A notice issued by CBRC last week requires that banks include NCD’s as part of interbank lending and borrowing when reporting to regulators, instead of recording the instruments as bonds payable.

The measure is designed to crack down on the use of NCD’s to flout restrictions on interbank lending, a feature which has spurred their surging popularity amongst lenders in recent several years.

In 2014 the central government stipulated that the amount that banks borrow from their peers in the financial sector should not exceed one-third of total liabilities.

Chinese commercial banks are also subject to the requirement that their net volume of interbank lending to a single given financial institution should not exceed 50% of quality core capital, following the deduction of assets with zero risk weighting.

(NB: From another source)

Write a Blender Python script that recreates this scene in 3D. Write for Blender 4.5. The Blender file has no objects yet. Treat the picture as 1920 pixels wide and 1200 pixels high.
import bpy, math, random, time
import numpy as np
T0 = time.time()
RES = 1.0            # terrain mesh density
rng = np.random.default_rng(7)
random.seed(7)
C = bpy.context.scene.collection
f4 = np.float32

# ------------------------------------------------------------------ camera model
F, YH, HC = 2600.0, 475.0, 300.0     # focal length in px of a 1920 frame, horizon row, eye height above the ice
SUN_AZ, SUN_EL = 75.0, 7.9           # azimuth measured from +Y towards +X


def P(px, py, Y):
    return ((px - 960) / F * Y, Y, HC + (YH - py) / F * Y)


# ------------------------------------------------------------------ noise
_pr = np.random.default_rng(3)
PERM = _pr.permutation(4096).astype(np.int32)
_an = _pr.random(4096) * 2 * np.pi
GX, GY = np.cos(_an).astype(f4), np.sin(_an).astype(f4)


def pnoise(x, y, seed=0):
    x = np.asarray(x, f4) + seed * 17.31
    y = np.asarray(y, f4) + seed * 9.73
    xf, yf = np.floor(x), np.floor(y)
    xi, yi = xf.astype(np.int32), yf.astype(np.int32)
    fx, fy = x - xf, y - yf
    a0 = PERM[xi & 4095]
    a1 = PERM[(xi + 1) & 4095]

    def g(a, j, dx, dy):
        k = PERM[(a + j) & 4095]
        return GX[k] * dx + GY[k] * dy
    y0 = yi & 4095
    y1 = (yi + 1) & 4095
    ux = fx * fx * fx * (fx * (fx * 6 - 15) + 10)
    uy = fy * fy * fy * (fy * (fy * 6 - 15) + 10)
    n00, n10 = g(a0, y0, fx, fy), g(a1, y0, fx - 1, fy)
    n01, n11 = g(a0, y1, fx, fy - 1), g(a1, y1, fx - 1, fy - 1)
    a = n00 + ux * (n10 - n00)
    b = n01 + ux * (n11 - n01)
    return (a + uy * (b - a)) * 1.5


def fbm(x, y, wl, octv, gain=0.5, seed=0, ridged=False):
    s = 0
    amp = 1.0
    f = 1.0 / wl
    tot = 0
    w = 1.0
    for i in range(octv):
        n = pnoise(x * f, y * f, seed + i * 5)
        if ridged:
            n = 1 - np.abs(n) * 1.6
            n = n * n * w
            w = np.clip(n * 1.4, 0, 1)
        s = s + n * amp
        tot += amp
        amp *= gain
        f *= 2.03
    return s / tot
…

These curbs on interbank lending have since been undermined by the surging popularity of NCD’s amongst lenders, ever since the introduction of these instruments to the Chinese market in 2013 as part of the government’s interest-rate liberalisation drive.

Instead of channelling funds towards real economic activity via NCD’s, many banks instead use them to purchase wealth management products supplied by their peers, thwarting efforts by regulators to stymie banking sector leverage.

Because NCD’s are recorded under “bond payables” instead of “interbank liability,” banks can use them to evade regulatory restriction on loan-to-deposit limits and capital provisions.

Their utility as regulatory evasion tools has made NCD’s immensely popular amongst lenders – especially small and medium-sized banks, with data from Wind Information indicating that issuance of interbank NCD’s leaped by 65.4% in the first quarter of 2017 to reach 5.5 trillion yuan.